Sunday, May 27, 2012

mom wants to give up

Hello again

Tonight when I arrived mom was in a great mood, she just finished watching a movie. And was very glad to see me.

But she barely ate any dinner again. No even the papaya, that she loves. Not even one gold kiwi. Or even one of her lindt chocolates.

She did eat something though.

When I brought her to her room to give her the nightly spa treatment. She was pointing at the picture of dad. And whether she said it out loud or I just heard it. It was she wanted to go and be with dad. That she has had enough.

She said she doesn't have a life anymore. She is not able to move herself around or even be taken to the washroom like a human being with dignity.

I told her not to give up that I am moving out here, so I can come all the time and we can do things. Bring her over for lunch or dinner. Or even stay overnight. I have no problem with any of this.

I hugged her and told her I loved her. I started crying again. It is sad to hear this. But I did say to her that dad would tell her not to give up. I said dad will be waiting for you. There is no rush. We have allot to do yet.

She calmed down a little bit.

I have started to pack and will be completely packed by the end of the week.

I don't care if I sleep on the floor, sit on the floor. If I eat off of plates, or not. Or even eat, period. This is something I have done allot of. Not eat. It is how I lost 80 lbs. By not eating.

I don't care if I have dishes, pot and pans. A couch, chair or whatever. I don't even care if I have a bed, dresser or anything at first. I can put a comforter on the floor and then sleep on that.

I won't be able to have mom over for a while, until I do get things. And I need everything. As mentioned in previous blogs. I am living in a shared accommodation, because I had everything I owned stolen before I moved in here and before that I lost everything in a fire.

So I was left with nothing. A few pieces of clothing. But I was heavier and bought cloths to fit me. And never wore them. Now I am allot smaller and have no clothing to fit me.

Back to mom. I have to be out their. I asked if anyone came to see her. And the look she gave me. It said it all.

Do you think any of my children come to see me. I got the message. I will not be asking anymore.

But mom needs someone around to keep reminding her that she is loved. She needs someone to be fighting to make sure her rights are respected. That she gets excises. To take her outside and to do things with her.

I don't blame her for this. She never goes anywhere She doesn't get to move around by herself.

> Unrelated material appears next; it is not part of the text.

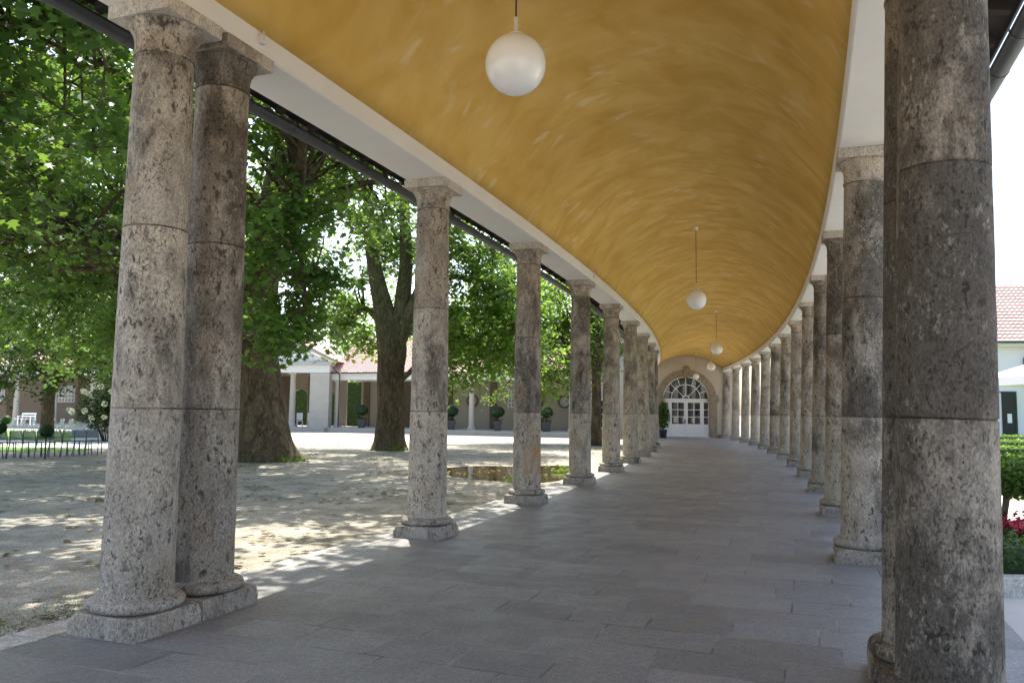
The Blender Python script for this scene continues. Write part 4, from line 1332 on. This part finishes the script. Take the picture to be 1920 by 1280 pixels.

They even keep her leaned back and the lights are bothering her eye's.

Mom needs me to be their for her. No one else is. Not my sister's, nor my uncle, nor anyone. I really need to do all I can for her.

But right now, I feel like I am a disgusting person. Not able to provide what mom needs, not able to take her anywhere. I have nothing, I am miles and miles away from her. I am not even a worthy son. I don't even consider myself a good person. I am trying to do everything and I know it is not enough.

I need to do a hell of allot more for mom.. I do really need help!

I have to, I mean I really have to move to White Rock. Again, as long as I have an Internet connection I can do everything with that. Write this blog, email. watch TV etc....

I can live without, furniture, pots and pans, dishes, a bed, couch, chair and lamps. OK well maybe not lamps. I have some bedding.

I am extremely upset that I can't get the help I need. I am deeply and emotionally wrecked. All I want to do is just hug mom and cry. I am going to sit with her before I leave, until she falls asleep. I just want to hold her hand to show her that I love her.

I am becoming very emotional now, so I am going to stop this for tonight.

It is time the PGT do whatever is necessary to get me to White Rock. And to release the photo's. as well as provide funds to get a decent printer to restore them. Yes I said that. It was because of my sister that the photo's need to be restored. She stored them in a leaky shed.

The PGT has made multiple promises and it is time they keep their word. And keep the promises they made.

There is no more games, I won't play them anymore. I will fight and fight. And do what is necessary.

I can't even afford to buy mom fruit or her drinks. I will, however, write to Coke and let them know that the only drinks mom likes are their products and if they could help me out. I am having a hard time finding the water mom likes. It was all over the place and not so much now.